I'm reluctant to come across as a totally ungrateful jerk, but I'll have to confess bemusement over Nintendo's "solution" to its much-publicized storage issues. The reaction to Ninty's announcement has also confused me -- most people seem to be content with a quick fix answer yanked straight out of 1999. As far as I can see, Nintendo's solution is slow, impractical, hardly future-proof, and technically already exists.

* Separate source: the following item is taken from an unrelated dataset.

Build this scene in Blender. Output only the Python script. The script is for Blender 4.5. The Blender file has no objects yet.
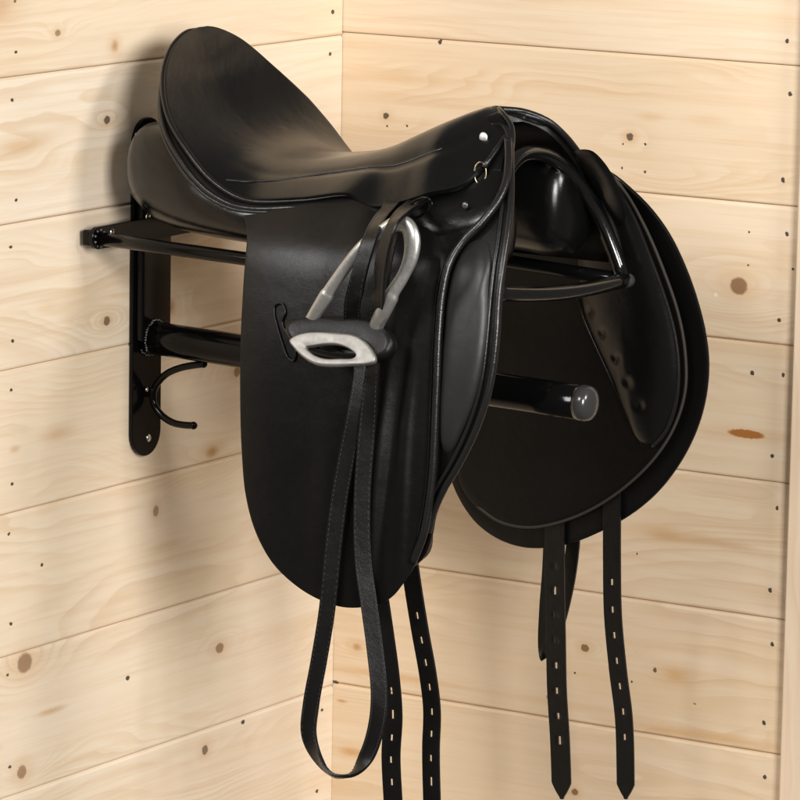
import bpy, bmesh, math, random
from mathutils import Vector, Matrix
random.seed(7)
C = bpy.context.scene.collection
# ------------------------------------------------------------------ camera model (metres; room corner at x=y=0)
YAW, PITCH, ROLL, FPX = .5573, .1711, .0170, 4590.7
CAM = Vector((2.6938, -4.1923, .4565))
_f = Vector((-math.sin(YAW)*math.cos(PITCH), math.cos(YAW)*math.cos(PITCH), -math.sin(PITCH)))
_r = Vector((math.cos(YAW), math.sin(YAW), 0)); _u = _r.cross(_f)
R_ = math.cos(ROLL)*_r + math.sin(ROLL)*_u
U_ = -math.sin(ROLL)*_r + math.cos(ROLL)*_u
YS = -.372                                   # vertical plane through the middle of rack and saddle

def at(px, ax, v):
    d = _f + R_*((px[0]-400)/FPX) - U_*((px[1]-400)/FPX)
    return CAM + d*((v-CAM[ax])/d[ax])

def interp(tab, x):
    if x <= tab[0][0]: return tab[0][1]
    for (a, b), (c, d) in zip(tab, tab[1:]):
        if x <= c:
            return b+(d-b)*(x-a)/(c-a)
    return tab[-1][1]

def on(px, side, dfun):
    """pixel -> point on the hanging surface y = YS + side*d(x,z)"""
    y = YS + side*.15
    for _ in range(25):
        P = at(px, 1, y)
        y = y*.4 + .6*(YS + side*dfun(P.x, P.z))
    return at(px, 1, y)

# ------------------------------------------------------------------ mesh helpers
def smooth(pts, n=8, closed=False):
    pts = [Vector(p) for p in pts]; out = []; N = len(pts)
    rng = range(N) if closed else range(N-1)
    for i in rng:
        p1, p2 = pts[i], pts[(i+1) % N]
        p0 = pts[(i-1) % N] if (closed or i > 0) else p1*2-p2
        p3 = pts[(i+2) % N] if (closed or i < N-2) else p2*2-p1
        d1 = max((p2-p1).length**.5, 1e-6); d0 = max((p1-p0).length**.5, 1e-6); d2 = max((p3-p2).length**.5, 1e-6)
        m1 = (p2-p1) - ((p2-p0)*(d1/(d0+d1))) + (p1-p0)*(d1/d0)
        m2 = (p2-p1) - ((p3-p1)*(d1/(d1+d2))) + (p3-p2)*(d1/d2)
        for k in range(n):
            t = k/n
            out.append(p1*(2*t**3-3*t*t+1)+m1*(t**3-2*t*t+t)+p2*(-2*t**3+3*t*t)+m2*(t**3-t*t))
    if not closed: out.append(pts[-1])
    return out

def table(t, n=8):
    return [(v.x, v.y) for v in smooth([Vector((a, b, 0)) for a, b in t], n)]

def resample(pts, n, closed=False):
    P = list(pts)+([pts[0]] if closed else []); L = [0]
    for a, b in zip(P, P[1:]): L.append(L[-1]+(b-a).length)
    out = []; j = 0; m = n if closed else n-1
    for i in range(n):
        s = L[-1]*i/m
        while j < len(L)-2 and L[j+1] < s: j += 1
        t = (s-L[j])/max(L[j+1]-L[j], 1e-9); out.append(P[j].lerp(P[j+1], min(max(t, 0), 1)))
    return out

def obj(name, bm, mat, parent=None, shade=True, mods=()):
    bmesh.ops.recalc_face_normals(bm, faces=bm.faces)
    me = bpy.data.meshes.new(name); bm.to_mesh(me); bm.free()
    if shade:
        for p in me.polygons: p.use_smooth = True
    o = bpy.data.objects.new(name, me); C.objects.link(o); me.materials.append(mat)
    if parent: o.parent = parent
    for m in mods:
        if m[0] == 'solid':
            s = o.modifiers.new('thickness', 'SOLIDIFY'); s.thickness = m[1]; s.offset = m[2]; s.use_even_offset = False
        elif m[0] == 'bevel':
            s = o.modifiers.new('edge', 'BEVEL'); s.width = m[1]; s.segments = m[2]; s.limit_method = 'ANGLE'; s.angle_limit = math.radians(40)
            s.harden_normals = False
        elif m[0] == 'sub':
            s = o.modifiers.new('soft', 'SUBSURF'); s.levels = s.render_levels = m[1]
    return o

def thing(name, label, cat, loc=(0, 0, 0), group=None):
    o = bpy.data.objects.new(name, None); C.objects.link(o); o.empty_display_size = .02
    o['label'] = label; o['category'] = cat
    if group: o['group'] = group
    return o

def tube(bm, path, r, seg=14, closed=False, cap=True, flat=None, up=None):
    """r: number or list; flat: (a,b) scales of the section axes"""
    n = len(path); rings = []
    prev = Vector(up) if up else None
    for i, p in enumerate(path):
        a = path[(i-1) % n] if (closed or i) else path[0]
        b = path[(i+1) % n] if (closed or i < n-1) else path[-1]
        t = (b-a).normalized()
        if prev is None:
            prev = Vector((0, 0, 1)) if abs(t.z) < .9 else Vector((1, 0, 0))
        ref = Vector(up) if up else prev
        s = (ref - t*ref.dot(t))
        if s.length < 1e-4: s = t.orthogonal()
        s.normalize(); prev = s; q = t.cross(s)
        rr = r[i] if isinstance(r, (list, tuple)) else r
        fa, fb = flat if flat else (1, 1)
        rings.append([bm.verts.new(p+s*math.cos(k*2*math.pi/seg)*rr*fa+q*math.sin(k*2*math.pi/seg)*rr*fb) for k in range(seg)])
    m = n if closed else n-1
    for i in range(m):
        A, B = rings[i], rings[(i+1) % n]
        for k in range(seg):
            bm.faces.new((A[k], A[(k+1) % seg], B[(k+1) % seg], B[k]))
    if cap and not closed:
        bm.faces.new(rings[0]); bm.faces.new(rings[-1])
    return rings

def tube_obj(name, pts, r, mat, parent, n=8, closed=False, **kw):
    bm = bmesh.new(); tube(bm, smooth(pts, n, closed), r, closed=closed, **kw); return obj(name, bm, mat, parent)

def box(bm, c, s, rot=None, bev=0):
    r = bmesh.ops.create_cube(bm, size=1)
    for v in r['verts']:
        p = Vector((v.co.x*s[0], v.co.y*s[1], v.co.z*s[2]))
        if rot: p = rot @ p
        v.co = p+Vector(c)
    if bev:
        es = list({e for v in r['verts'] for e in v.link_edges})
        bmesh.ops.bevel(bm, geom=es, offset=bev, segments=3, profile=.5, affect='EDGES')

def ball(bm, c, r, sc=(1, 1, 1), seg=14):
    q = bmesh.ops.create_uvsphere(bm, u_segments=seg, v_segments=seg//2+2, radius=r)
    for v in q['verts']: v.co = Vector((v.co.x*sc[0], v.co.y*sc[1], v.co.z*sc[2]))+Vector(c)

def grid_faces(bm, rows, wrap=False):
    for A, B in zip(rows, rows[1:]):
        n = len(A); m = n if wrap else n-1
        for k in range(m):
            vs = [A[k], A[(k+1) % n], B[(k+1) % n], B[k]]
            vs2 = []
            for v in vs:
                if v not in vs2: vs2.append(v)
            if len(vs2) > 2: bm.faces.new(vs2)

def sheet(outline, side, dfun, rings=16, npts=120, dome=0, pw=.6, centre=None, n=6, dimples=()):
    """a leather sheet whose outline (photo pixels) is laid on the hanging surface; dome>0 pads it outward from that surface
       (sign: + away from the saddle's middle)"""
    P = [Vector((p[0], p[1], 0)) for p in outline]
    P = resample(smooth(P, n, True), npts, True)
    c = Vector((centre[0], centre[1], 0)) if centre else sum(P, Vector())/len(P)
    bm = bmesh.new(); rows = []
    cv = None; edge = []
    for j in range(rings+1):
        t = 1-j/rings
        t = t**.8
        row = []
        for p in P:
            q = c+(p-c)*t
            X = on((q.x, q.y), side, dfun)
            if j == 0: edge.append(X.copy())
            if dome:
                h = dome*(1-t**2.6)**pw
                for (dx, dy, dr, dh) in dimples:
                    rr = ((q.x-dx)**2+(q.y-dy)**2)/(dr*dr)
                    h -= dh*math.exp(-rr)*(1 if dome > 0 else -1)
                # keep the padded point on the same sight-independent normal: push along y only
                X = X+Vector((0, side*h, 0))
            if j == rings:
                if cv is None: cv = bm.verts.new(X)
                row = [cv]*len(P); break
            row.append(bm.verts.new(X))
        rows.append(row)
    for A, B in zip(rows[:-1], rows[1:-1]):
        m = len(A)
        for k in range(m): bm.faces.new((A[k], A[(k+1) % m], B[(k+1) % m], B[k]))
    A = rows[-2]
    for k in range(len(A)): bm.faces.new((A[k], A[(k+1) % len(A)], cv))
    return bm, edge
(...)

What Nintendo has essentially offered us is a chance to inflate our Wii's memory to just under four times its current size. That may sound great on paper, but when you realize how utterly teensy the Wii's built-in memory was to begin with, it quickly becomes a lot less impressive. I'd wager that most people reading this will have managed to max out their Wii's memory with Virtual Console and WiiWare titles, and to those individuals Nintendo's storage update will be a blessing when it arrives next spring ... for the time being.

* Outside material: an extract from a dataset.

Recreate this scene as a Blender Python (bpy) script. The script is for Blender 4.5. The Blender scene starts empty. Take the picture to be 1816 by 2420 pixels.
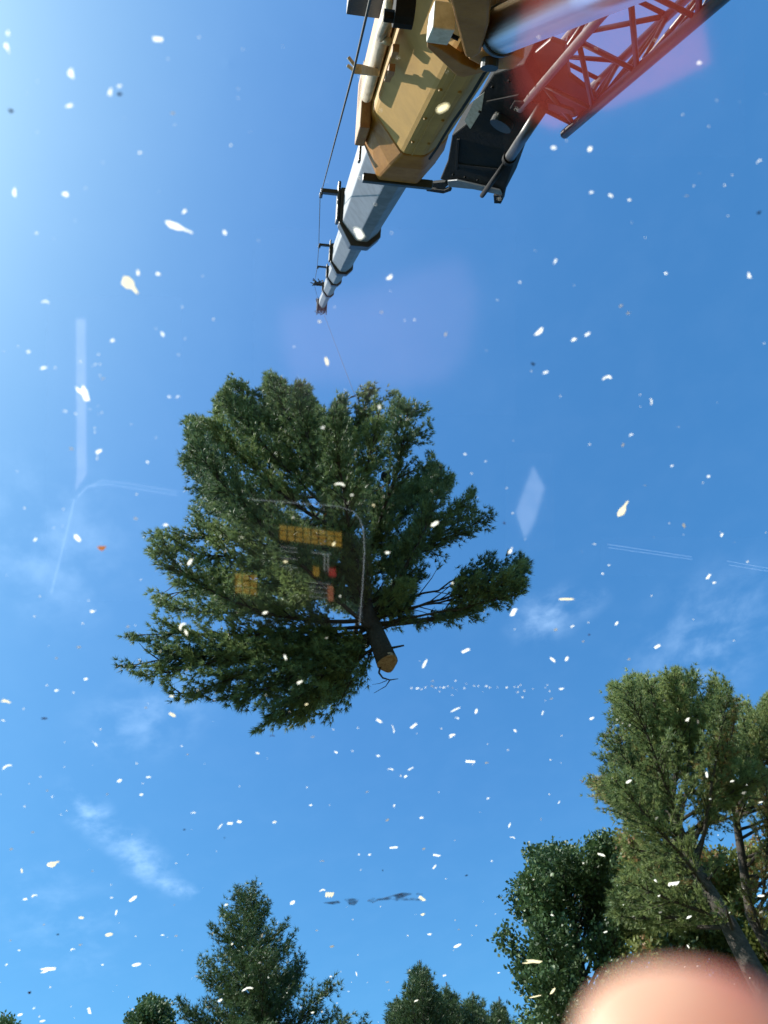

Will they be as satisfied a few years from now, by which time the Virtual Console and WiiWare combined will contain closer to 1,000 games than 300? Will they be chuffed at the prospect of storing, inserting and ejecting multiple SD cards in 2011? Is this really the future?
And what of other content that needs storing? DLC is already picking up pace on WiiWare. A single Guitar Hero or Rock Band song is around the size of a WiiWare game. Collecting SD cards is nobody's idea of fun, yet we'll soon be squeezed into that uncomfortable corner by Nintendo's lazy, old-fashioned thinking. I, for one, would infinitely prefer to store all necessary data on a single, sleek box, and such a device would almost certainly represent superior value.
Let's also not forget about the issue of transfer speeds. If, at some point in the future, I wish to play my downloaded copy of China Warrior, I'll first have to transfer it from my SD card. Swapping content between the Wii's memory and SD cards is already an arduous and frustrating process, with even relatively small Virtual Console files taking minutes to make the journey. It's slow, and in 2008, this feels shamefully antediluvian.
I do appreciate that Nintendo now has a solution. I just think it's selected the wrong answer to the problem, one that won't stand the test of time, and which looks painfully primitive next to the spacious hard drives served up by its rivals.